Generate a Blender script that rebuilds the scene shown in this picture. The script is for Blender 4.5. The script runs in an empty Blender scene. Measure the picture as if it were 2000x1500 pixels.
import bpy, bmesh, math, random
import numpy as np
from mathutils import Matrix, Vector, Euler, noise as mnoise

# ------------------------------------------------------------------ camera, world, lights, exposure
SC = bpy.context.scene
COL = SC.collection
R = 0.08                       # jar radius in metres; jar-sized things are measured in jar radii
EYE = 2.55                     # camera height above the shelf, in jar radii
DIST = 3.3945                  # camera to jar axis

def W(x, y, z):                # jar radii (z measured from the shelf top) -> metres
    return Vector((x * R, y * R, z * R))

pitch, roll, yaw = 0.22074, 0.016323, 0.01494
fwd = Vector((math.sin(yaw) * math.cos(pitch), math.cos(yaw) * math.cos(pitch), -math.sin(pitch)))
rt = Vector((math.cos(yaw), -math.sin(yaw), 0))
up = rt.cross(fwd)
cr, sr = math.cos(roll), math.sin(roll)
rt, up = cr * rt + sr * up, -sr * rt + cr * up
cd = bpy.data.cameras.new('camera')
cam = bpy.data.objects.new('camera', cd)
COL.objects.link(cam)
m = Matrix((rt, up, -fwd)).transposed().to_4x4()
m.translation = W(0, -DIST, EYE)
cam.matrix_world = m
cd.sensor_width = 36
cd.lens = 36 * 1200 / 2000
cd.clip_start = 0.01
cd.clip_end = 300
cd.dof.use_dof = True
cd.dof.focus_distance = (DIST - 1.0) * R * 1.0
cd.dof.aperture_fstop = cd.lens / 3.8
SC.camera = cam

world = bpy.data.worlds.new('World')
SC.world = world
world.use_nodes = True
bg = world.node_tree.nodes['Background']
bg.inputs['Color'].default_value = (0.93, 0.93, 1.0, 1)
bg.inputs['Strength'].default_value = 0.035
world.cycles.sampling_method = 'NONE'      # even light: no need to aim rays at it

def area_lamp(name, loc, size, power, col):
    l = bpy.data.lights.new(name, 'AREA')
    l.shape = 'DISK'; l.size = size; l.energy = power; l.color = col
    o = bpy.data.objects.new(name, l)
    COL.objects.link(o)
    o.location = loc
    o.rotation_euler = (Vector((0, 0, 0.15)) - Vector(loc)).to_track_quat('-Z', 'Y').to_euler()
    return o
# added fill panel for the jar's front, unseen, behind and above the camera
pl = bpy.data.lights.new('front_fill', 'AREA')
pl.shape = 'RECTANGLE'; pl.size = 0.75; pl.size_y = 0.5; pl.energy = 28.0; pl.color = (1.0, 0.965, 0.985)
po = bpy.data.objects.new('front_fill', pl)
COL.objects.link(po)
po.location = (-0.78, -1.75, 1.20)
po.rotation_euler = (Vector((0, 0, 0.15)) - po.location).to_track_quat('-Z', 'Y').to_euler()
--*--
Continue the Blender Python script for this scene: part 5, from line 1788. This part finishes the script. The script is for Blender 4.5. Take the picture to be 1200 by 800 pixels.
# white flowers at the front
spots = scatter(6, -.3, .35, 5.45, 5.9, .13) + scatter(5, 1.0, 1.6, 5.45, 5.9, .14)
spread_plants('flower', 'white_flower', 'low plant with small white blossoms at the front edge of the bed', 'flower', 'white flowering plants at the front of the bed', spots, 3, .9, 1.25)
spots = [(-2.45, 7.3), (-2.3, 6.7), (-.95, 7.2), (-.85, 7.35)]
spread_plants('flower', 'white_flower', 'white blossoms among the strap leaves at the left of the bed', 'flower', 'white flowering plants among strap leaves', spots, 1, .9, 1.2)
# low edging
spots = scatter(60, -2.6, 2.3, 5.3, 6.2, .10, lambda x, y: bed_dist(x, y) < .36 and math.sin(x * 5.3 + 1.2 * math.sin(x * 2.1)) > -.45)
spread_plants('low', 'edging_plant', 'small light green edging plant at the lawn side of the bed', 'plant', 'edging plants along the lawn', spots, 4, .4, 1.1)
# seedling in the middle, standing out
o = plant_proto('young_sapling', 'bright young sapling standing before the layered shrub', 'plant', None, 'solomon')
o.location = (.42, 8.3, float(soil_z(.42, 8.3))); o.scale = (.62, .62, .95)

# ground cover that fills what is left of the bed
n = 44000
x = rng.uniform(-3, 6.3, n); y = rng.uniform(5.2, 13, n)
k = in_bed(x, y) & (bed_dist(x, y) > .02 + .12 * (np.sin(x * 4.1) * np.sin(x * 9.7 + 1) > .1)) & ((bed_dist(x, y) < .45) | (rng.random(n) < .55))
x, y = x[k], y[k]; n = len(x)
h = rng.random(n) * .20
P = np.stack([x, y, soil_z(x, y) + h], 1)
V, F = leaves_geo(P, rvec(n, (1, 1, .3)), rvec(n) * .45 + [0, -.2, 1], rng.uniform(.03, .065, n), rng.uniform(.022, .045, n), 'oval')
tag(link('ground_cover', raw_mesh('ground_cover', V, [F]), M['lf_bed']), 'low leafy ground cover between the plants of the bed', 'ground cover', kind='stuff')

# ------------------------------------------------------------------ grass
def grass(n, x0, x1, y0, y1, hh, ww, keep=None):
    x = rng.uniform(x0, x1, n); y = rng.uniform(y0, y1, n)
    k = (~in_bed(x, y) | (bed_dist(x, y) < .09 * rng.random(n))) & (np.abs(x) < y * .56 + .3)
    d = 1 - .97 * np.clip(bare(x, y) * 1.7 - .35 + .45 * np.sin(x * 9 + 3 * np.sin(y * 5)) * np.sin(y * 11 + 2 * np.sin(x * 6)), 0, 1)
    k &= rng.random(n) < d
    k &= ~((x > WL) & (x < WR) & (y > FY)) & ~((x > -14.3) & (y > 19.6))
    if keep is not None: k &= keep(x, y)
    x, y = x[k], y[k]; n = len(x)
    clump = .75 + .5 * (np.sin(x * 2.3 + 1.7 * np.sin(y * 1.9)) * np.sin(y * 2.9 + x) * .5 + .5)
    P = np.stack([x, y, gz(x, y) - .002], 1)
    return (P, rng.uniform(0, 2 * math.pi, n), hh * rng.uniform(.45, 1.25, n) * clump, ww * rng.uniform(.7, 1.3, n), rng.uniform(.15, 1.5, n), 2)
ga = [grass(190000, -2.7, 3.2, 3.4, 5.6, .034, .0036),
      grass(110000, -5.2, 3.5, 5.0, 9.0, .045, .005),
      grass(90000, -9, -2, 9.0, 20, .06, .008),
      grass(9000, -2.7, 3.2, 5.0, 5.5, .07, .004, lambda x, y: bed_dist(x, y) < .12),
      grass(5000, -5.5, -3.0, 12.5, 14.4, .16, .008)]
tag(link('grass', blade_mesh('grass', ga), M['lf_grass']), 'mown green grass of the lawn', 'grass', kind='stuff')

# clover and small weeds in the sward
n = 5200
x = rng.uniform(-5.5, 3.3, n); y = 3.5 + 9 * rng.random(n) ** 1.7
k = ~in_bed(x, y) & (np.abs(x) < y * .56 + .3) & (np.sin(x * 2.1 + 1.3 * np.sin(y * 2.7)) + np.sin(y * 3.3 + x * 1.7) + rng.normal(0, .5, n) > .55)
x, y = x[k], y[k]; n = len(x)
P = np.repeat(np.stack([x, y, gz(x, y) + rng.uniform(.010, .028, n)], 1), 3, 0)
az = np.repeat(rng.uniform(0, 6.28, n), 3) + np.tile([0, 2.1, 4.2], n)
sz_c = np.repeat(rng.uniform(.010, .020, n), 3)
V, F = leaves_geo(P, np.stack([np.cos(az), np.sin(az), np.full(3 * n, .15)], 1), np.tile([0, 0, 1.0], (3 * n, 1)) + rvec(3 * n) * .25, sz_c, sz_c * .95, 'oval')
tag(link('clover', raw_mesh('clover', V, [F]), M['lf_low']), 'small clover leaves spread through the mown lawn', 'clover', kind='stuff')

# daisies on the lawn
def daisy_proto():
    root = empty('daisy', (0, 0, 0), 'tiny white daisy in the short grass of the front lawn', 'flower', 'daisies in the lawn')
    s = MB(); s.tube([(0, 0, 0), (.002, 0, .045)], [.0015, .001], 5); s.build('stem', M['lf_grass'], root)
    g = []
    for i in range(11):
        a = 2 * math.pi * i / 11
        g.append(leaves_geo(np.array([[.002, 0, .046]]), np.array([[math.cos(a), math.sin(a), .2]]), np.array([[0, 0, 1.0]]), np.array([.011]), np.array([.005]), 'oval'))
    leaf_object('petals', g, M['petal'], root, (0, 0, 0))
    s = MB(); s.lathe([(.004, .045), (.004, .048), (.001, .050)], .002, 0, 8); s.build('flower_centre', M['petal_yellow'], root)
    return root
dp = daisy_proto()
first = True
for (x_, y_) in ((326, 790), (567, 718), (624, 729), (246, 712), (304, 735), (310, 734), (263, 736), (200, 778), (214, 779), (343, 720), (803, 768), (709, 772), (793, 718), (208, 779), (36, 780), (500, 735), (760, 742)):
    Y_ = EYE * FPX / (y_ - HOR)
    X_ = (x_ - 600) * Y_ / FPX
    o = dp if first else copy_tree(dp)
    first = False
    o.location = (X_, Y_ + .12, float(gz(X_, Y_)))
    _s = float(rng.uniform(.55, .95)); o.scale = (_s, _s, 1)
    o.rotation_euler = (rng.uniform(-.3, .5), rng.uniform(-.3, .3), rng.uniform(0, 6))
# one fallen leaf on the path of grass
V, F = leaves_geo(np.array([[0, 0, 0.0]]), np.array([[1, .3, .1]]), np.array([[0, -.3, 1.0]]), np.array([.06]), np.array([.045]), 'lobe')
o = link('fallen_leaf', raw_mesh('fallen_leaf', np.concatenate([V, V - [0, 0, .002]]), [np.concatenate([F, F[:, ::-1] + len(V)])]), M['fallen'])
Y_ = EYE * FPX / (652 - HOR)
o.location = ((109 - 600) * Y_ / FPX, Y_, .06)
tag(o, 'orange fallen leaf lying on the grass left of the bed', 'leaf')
--*--
Only the lines from the one bearing "Generate a Blender" through the one bearing "return Vector((x * R, y * R, z * R))" should be repeated, exactly as given.

- [Exercise response]
Generate a Blender script that rebuilds the scene shown in this picture. The script is for Blender 4.5. The script runs in an empty Blender scene. Measure the picture as if it were 2000x1500 pixels.
import bpy, bmesh, math, random
import numpy as np
from mathutils import Matrix, Vector, Euler, noise as mnoise

# ------------------------------------------------------------------ camera, world, lights, exposure
SC = bpy.context.scene
COL = SC.collection
R = 0.08                       # jar radius in metres; jar-sized things are measured in jar radii
EYE = 2.55                     # camera height above the shelf, in jar radii
DIST = 3.3945                  # camera to jar axis

def W(x, y, z):                # jar radii (z measured from the shelf top) -> metres
    return Vector((x * R, y * R, z * R))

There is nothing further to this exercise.